## [Directions]
Scan the records and identify every line in which the string "Blender" occurs, then return those lines.

## [Dataset]
....

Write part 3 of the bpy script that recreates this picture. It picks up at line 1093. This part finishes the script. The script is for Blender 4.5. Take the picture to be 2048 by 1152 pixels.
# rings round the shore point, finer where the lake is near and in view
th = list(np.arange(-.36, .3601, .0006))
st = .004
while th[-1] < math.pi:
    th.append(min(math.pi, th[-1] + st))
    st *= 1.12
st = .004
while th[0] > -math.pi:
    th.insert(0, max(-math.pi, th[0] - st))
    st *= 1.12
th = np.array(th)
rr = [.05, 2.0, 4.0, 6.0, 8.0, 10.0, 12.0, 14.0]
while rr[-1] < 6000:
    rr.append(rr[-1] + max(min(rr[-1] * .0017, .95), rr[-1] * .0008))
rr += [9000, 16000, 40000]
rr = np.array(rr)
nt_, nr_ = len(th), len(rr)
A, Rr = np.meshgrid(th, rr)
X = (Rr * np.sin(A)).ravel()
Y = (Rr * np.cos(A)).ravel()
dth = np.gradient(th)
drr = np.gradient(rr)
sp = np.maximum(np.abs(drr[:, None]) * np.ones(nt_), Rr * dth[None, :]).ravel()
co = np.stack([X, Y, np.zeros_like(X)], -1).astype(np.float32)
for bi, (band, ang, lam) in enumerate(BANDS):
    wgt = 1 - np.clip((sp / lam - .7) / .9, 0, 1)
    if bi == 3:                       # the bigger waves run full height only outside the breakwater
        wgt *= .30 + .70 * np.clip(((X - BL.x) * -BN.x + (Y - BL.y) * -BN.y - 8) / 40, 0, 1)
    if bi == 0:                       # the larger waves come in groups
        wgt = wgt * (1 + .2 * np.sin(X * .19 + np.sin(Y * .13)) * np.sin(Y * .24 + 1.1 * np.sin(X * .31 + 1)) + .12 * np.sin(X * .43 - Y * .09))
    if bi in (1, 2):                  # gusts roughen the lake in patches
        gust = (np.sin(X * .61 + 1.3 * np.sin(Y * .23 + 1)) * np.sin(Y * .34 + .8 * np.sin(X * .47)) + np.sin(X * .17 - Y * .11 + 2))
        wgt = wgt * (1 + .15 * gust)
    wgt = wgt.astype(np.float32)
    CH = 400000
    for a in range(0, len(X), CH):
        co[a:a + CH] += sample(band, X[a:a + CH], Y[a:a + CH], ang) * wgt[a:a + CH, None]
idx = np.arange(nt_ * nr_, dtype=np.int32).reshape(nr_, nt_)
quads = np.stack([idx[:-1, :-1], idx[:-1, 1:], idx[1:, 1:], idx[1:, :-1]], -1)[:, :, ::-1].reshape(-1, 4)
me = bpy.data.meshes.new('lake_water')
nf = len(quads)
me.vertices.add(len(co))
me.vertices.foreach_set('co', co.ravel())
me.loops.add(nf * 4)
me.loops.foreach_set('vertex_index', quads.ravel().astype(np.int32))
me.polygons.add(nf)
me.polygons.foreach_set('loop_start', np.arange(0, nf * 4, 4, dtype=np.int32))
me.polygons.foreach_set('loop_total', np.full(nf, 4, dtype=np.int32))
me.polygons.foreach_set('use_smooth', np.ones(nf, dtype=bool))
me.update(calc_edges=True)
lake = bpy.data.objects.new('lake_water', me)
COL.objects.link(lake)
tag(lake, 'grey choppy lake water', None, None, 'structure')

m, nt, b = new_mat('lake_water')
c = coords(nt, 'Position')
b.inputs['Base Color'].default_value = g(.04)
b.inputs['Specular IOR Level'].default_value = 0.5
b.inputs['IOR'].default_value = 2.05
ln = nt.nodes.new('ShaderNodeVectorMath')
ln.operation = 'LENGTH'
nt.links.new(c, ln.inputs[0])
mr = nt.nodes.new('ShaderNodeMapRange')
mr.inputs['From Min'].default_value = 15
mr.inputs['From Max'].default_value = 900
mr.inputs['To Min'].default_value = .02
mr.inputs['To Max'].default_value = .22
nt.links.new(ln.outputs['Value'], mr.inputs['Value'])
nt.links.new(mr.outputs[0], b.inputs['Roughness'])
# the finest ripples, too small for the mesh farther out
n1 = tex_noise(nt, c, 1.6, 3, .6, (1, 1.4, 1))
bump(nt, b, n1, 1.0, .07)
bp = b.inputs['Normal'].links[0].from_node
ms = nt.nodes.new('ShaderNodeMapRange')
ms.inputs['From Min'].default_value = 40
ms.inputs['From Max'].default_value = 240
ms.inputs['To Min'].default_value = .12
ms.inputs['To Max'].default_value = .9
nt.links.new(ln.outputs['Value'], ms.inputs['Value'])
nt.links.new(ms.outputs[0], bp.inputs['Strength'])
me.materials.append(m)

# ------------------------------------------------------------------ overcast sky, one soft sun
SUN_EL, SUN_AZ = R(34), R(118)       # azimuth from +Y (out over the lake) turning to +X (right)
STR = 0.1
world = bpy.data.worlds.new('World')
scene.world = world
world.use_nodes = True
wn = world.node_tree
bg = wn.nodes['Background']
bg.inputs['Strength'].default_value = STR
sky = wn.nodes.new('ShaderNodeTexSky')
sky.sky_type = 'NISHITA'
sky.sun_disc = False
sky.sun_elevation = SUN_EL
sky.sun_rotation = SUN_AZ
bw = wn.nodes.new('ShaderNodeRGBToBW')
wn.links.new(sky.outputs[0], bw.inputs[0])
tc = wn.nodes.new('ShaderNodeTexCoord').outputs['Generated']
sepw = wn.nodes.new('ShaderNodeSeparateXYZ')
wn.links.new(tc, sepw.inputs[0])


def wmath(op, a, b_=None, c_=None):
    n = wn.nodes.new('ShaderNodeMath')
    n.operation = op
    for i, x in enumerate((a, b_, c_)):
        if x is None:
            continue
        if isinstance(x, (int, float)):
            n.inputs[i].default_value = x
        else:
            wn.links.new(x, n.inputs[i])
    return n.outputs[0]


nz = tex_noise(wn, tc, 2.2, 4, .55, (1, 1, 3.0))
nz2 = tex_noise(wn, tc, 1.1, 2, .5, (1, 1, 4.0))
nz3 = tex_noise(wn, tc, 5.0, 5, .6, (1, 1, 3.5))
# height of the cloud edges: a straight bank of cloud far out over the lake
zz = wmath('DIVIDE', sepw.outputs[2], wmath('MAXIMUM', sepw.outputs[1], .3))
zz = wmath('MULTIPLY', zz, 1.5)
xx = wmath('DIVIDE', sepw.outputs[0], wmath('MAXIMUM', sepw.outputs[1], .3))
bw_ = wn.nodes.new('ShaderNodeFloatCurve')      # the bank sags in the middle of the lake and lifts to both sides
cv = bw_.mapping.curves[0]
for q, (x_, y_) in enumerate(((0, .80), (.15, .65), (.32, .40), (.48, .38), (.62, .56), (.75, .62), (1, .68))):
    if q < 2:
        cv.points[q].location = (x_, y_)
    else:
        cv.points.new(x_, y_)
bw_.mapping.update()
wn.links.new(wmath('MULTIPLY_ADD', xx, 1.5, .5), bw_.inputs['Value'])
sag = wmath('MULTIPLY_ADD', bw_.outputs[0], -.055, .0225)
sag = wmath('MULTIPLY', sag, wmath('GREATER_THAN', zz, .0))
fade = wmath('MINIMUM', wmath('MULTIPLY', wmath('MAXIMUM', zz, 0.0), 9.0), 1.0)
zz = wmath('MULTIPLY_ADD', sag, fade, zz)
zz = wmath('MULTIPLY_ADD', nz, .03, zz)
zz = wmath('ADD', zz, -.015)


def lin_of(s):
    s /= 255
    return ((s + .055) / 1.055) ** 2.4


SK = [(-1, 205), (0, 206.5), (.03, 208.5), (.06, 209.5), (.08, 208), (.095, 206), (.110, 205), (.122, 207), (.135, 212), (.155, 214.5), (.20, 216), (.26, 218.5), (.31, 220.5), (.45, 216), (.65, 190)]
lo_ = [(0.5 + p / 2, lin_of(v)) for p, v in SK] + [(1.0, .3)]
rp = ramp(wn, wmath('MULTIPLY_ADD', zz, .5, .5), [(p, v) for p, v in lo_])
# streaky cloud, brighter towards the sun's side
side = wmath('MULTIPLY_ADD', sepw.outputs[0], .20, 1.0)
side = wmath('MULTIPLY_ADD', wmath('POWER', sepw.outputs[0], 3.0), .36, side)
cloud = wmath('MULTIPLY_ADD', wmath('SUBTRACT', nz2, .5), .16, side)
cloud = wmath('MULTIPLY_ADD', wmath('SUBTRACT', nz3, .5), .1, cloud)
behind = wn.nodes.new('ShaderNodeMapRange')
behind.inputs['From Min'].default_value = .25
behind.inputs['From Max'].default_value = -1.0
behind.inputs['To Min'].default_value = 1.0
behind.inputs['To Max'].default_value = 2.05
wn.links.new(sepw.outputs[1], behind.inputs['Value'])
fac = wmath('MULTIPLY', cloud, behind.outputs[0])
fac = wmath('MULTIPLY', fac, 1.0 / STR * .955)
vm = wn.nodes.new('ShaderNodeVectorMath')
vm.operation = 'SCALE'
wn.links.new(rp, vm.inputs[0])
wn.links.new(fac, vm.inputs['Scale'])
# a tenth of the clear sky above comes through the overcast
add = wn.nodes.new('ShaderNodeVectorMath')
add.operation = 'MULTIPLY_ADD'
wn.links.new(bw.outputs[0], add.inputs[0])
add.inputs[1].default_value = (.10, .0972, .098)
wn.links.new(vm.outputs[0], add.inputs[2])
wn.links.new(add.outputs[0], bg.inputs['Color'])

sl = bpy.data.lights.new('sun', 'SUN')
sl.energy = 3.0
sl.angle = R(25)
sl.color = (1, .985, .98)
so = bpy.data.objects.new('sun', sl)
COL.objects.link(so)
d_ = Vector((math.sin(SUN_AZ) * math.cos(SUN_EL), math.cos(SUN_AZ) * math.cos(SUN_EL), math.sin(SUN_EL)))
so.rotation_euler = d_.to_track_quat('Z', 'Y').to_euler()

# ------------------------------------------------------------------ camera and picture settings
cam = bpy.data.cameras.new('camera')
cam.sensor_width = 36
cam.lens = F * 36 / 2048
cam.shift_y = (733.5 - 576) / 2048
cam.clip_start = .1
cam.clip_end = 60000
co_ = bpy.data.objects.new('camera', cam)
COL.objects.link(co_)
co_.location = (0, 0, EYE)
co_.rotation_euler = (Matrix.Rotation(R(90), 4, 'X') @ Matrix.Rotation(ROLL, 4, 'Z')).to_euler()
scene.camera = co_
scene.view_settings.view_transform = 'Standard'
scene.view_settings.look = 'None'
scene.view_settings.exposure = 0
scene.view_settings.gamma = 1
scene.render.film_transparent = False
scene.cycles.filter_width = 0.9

....

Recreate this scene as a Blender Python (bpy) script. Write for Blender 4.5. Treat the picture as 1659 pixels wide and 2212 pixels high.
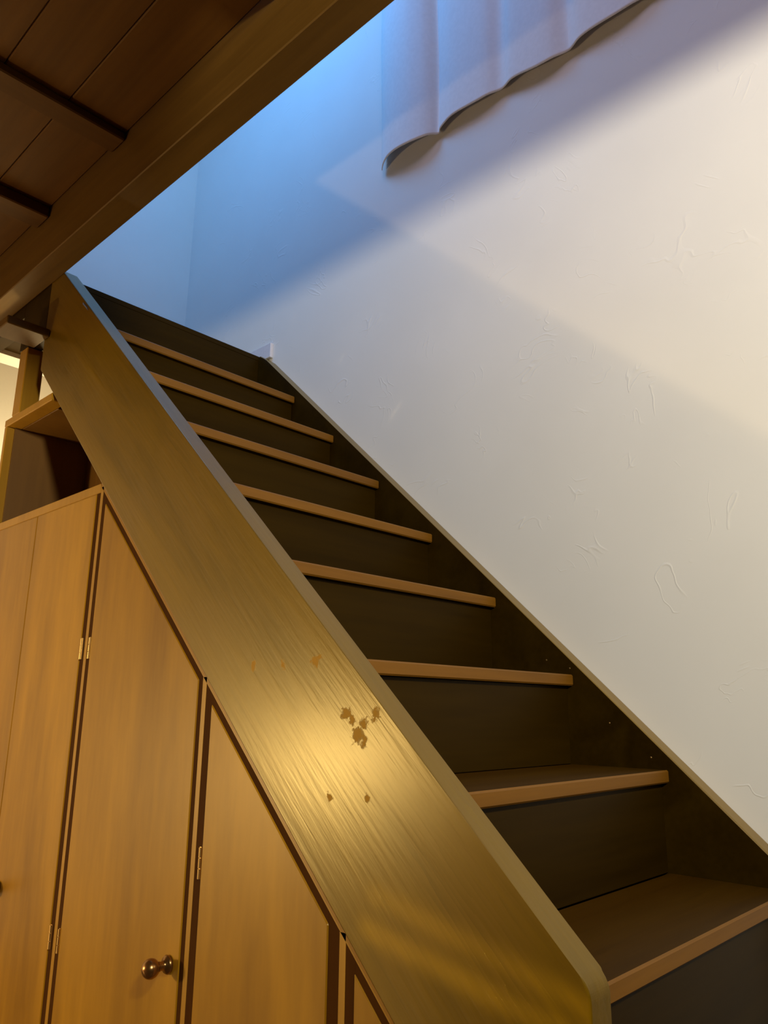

....

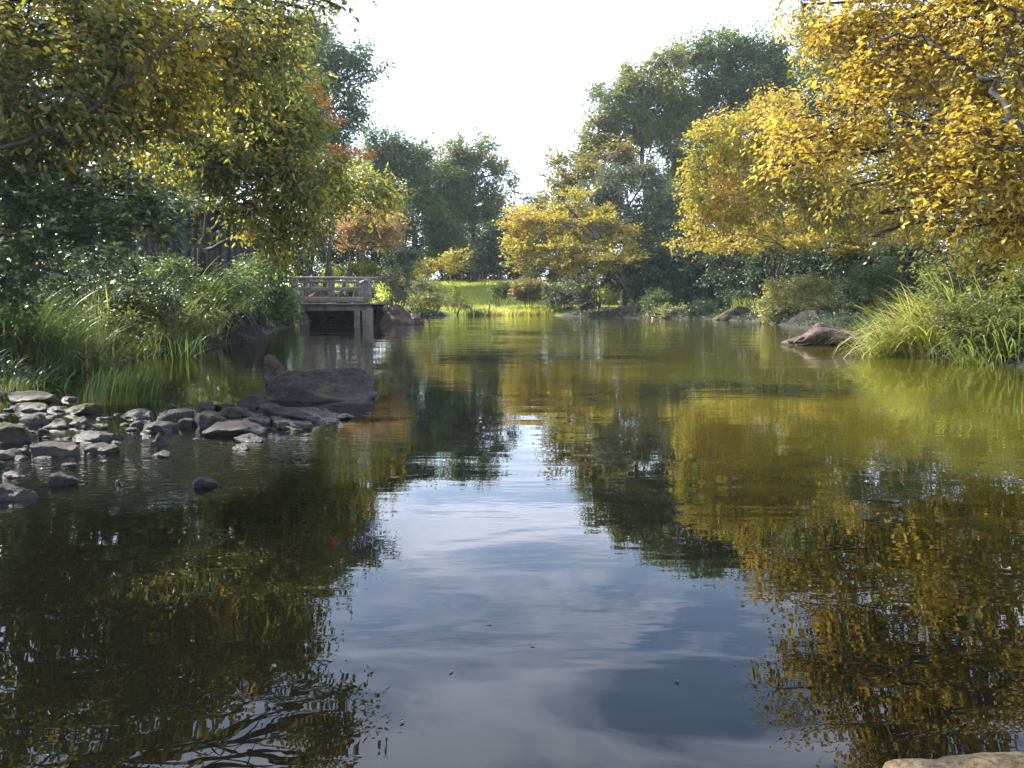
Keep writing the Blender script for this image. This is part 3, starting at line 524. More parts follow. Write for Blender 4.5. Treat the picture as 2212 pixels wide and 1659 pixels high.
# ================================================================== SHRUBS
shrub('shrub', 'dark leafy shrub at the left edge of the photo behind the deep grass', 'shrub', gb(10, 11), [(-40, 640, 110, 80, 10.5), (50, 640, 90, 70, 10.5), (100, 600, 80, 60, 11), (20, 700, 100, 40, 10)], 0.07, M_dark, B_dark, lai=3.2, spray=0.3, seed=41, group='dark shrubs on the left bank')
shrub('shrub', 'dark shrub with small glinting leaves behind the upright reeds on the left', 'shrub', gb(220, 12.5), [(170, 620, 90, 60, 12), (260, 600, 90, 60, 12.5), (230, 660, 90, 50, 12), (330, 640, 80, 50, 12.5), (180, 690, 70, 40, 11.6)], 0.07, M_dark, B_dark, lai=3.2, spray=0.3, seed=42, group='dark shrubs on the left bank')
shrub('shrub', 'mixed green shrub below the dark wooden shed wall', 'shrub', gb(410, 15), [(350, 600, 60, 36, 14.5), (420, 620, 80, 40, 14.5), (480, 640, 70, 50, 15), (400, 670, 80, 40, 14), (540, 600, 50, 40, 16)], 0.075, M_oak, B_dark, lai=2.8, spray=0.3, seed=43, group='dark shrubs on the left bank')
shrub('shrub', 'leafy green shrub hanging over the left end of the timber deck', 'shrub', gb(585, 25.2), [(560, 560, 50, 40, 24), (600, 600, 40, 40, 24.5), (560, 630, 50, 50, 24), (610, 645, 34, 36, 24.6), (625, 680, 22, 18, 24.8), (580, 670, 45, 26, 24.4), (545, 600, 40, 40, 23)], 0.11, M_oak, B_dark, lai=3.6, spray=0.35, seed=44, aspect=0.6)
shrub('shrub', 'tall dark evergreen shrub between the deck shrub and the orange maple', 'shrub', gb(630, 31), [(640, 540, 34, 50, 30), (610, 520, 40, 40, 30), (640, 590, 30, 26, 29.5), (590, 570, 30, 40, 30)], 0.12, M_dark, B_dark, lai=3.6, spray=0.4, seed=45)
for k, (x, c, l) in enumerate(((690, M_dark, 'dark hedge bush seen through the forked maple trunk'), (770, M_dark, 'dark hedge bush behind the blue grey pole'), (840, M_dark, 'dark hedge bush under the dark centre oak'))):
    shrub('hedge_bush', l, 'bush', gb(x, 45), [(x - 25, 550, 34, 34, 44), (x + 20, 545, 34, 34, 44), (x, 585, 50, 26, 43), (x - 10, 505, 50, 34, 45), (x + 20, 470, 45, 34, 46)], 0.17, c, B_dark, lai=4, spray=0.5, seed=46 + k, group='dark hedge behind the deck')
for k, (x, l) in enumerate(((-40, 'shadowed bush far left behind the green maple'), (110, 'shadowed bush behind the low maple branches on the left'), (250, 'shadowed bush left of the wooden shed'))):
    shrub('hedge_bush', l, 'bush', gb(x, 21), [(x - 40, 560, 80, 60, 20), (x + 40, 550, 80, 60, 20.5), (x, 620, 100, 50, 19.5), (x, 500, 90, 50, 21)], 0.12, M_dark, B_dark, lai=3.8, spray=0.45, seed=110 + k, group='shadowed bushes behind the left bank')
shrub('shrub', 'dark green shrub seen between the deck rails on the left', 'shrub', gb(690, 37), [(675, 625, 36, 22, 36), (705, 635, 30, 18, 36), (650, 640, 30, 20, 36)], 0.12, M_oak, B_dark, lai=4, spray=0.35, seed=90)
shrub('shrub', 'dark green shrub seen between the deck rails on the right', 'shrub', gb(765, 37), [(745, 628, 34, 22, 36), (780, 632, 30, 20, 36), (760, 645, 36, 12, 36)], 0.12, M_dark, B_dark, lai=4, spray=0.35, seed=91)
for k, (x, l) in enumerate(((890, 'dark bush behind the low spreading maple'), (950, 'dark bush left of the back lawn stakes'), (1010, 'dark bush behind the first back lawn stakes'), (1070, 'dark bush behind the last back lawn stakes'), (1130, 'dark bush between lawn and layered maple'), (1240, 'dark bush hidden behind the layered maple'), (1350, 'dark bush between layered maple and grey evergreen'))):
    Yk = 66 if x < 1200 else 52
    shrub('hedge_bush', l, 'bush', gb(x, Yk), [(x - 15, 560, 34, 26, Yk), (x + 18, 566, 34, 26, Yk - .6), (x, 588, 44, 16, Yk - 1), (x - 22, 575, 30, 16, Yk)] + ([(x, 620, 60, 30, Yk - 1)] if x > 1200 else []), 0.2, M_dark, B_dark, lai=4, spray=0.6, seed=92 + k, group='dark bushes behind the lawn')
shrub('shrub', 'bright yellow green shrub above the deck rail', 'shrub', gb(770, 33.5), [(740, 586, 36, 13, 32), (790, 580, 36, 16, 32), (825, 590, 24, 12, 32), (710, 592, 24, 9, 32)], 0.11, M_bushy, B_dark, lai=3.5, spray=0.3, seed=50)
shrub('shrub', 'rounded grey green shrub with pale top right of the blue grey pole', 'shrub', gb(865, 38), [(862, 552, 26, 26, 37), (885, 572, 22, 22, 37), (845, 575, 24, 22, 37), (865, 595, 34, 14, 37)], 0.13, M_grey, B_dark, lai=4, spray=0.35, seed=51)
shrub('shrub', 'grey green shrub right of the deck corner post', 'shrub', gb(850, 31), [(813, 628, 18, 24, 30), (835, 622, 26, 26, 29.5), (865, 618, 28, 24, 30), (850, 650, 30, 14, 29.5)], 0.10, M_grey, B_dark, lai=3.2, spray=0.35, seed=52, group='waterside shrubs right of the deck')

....

## [The solution]
Write part 3 of the bpy script that recreates this picture. It picks up at line 1093. This part finishes the script. The script is for Blender 4.5. Take the picture to be 2048 by 1152 pixels.
Recreate this scene as a Blender Python (bpy) script. Write for Blender 4.5. Treat the picture as 1659 pixels wide and 2212 pixels high.
Keep writing the Blender script for this image. This is part 3, starting at line 524. More parts follow. Write for Blender 4.5. Treat the picture as 2212 pixels wide and 1659 pixels high.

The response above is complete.